I have had, once again, hundreds of entries to the competition and send thanks to all who entered. The choice of runners up was hard to make but you can see from the pictures on the card, and published on my website, that competition was stiff. Louise from Larchwood Primary School drew a fabulous picture of a London bus, full of elves and gifts and driven by Father Christmas , flying past Elizabeth Tower and the Millennium Wheel. Eden, from Moreton Primary School, provided a more rural picture of a brightly coloured pheasant atop an illuminated manuscript style Merry Christmas. From the Ursuline Prep, Charlotte and Zahra drew a really wonderful skater and a snowman outside No 10 Downing Street respectively.

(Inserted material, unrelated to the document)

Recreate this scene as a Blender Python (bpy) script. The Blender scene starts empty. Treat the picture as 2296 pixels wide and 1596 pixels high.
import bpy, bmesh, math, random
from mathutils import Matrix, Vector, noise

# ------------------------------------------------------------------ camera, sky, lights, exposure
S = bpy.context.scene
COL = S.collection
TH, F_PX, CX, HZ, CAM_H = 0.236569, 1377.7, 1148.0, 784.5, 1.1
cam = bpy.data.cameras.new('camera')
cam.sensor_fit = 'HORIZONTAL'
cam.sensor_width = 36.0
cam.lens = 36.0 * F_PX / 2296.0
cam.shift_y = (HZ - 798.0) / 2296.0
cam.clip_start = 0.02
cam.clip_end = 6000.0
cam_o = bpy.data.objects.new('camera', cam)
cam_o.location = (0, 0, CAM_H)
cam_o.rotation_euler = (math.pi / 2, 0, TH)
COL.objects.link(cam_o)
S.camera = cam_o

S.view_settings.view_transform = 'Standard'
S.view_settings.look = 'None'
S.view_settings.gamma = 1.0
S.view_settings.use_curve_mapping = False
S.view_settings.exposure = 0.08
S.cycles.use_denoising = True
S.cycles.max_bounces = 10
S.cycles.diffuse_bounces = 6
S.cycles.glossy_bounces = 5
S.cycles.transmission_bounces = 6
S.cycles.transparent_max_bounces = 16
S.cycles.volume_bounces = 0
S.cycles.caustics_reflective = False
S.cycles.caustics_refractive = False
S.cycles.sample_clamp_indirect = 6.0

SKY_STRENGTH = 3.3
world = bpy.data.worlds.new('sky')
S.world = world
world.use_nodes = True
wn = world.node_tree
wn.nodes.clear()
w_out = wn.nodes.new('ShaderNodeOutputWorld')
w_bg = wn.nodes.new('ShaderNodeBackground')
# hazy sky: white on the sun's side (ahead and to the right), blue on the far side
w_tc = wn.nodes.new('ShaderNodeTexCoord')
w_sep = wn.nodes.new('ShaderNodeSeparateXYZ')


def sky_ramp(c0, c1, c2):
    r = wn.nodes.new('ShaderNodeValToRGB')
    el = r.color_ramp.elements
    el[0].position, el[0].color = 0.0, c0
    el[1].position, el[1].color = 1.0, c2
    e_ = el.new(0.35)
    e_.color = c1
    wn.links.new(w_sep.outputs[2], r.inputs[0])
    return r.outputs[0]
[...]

There’s been good news from the Ursuline Preparatory School as well this week, as they have ben names ‘Independent Preparatory School of the Year’ by the Sunday Times. Headteacher Mrs Pauline Wilson should be rightly proud of this accolade which recognised that with just 160 children on the school roll, it “truly shows that small can be beautiful.”
By the time you read this we will be out of the national lockdown and into Tier 2 High Alert status across Essex, just in time for all shops to open and bring out their wares for Small Business Saturday. If ever there was a year to don a mask and browse our High Street shops – both independent and national chains – for Christmas presents, this is it.